A vue de nez, ce type est mon aîné d’une dizaine d’années. Mais bien plus d’une décennie nous sépare : une ère. Il vient de l’ancien monde : celui où l’homme domine la Nature en maître. Celui qui conteste sa suprématie à Dieu même. Celui qui a emprisonné le soleil pour en faire des bombes atomiques. Celui qui trifouille l’ADN, ignorant l’ineffable subtilité des équilibres par quoi la vie est ce qu’elle est. Celui dont les tripatouillages nous préparent des pandémies généralisées, touchant non plus une espèce, mais la vie elle-même, empoisonnée dans ses tréfonds ?

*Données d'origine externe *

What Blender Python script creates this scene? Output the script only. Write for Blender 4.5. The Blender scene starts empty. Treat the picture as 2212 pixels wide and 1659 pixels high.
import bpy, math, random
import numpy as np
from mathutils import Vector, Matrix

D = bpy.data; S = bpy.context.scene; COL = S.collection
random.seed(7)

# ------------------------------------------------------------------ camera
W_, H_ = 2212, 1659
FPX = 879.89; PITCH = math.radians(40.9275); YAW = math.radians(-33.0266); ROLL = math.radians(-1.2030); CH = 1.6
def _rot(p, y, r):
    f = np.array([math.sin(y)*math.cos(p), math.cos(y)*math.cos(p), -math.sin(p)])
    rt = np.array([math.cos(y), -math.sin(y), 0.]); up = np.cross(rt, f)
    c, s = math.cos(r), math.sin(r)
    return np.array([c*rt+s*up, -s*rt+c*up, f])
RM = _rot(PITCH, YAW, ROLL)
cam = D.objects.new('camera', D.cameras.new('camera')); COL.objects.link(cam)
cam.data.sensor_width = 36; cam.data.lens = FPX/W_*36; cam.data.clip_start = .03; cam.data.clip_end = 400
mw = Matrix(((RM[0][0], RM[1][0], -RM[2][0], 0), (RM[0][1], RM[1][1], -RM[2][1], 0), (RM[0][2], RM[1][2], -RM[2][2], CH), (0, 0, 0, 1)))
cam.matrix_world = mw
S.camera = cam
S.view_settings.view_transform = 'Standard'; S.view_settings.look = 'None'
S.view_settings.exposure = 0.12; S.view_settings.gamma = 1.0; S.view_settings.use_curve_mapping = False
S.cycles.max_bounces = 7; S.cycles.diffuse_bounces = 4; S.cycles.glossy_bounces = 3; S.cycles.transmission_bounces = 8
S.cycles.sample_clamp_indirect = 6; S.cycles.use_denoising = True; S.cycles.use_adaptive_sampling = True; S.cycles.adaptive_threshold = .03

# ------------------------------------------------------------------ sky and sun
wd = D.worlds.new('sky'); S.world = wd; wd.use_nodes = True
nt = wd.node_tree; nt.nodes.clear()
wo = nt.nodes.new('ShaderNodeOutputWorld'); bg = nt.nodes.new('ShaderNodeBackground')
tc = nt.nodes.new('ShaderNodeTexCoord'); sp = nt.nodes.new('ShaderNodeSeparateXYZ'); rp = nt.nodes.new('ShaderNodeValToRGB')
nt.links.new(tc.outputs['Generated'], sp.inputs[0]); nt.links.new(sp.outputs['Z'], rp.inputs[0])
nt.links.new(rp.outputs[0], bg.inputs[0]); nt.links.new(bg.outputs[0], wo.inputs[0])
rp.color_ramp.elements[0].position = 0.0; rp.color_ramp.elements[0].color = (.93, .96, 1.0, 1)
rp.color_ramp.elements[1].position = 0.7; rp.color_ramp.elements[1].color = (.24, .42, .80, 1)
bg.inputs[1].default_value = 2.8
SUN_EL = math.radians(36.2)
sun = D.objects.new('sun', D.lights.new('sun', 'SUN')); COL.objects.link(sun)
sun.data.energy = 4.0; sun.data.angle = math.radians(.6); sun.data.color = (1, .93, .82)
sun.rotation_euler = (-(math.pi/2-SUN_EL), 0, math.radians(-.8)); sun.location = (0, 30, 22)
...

Il est celui qui confond progrès et accumulation matérielle, ignorant que le progrès est d’abord moral, social, politique. Il est celui qui confond science et rationalité. Rationalité borgne qui nous amène au bord de l’effondrement, qu’il ne verra pas, mort qu’il sera, que nos enfants devront assumer dans les flammes, la misère, les douleurs. Il est celui qui croit que progrès et croissance sont synonymes. Il est l’un de ces hommes dont les indiens Tarahumaras dirent à Antonin Artaud qu’ils se sont trompés. Il est mon voisin.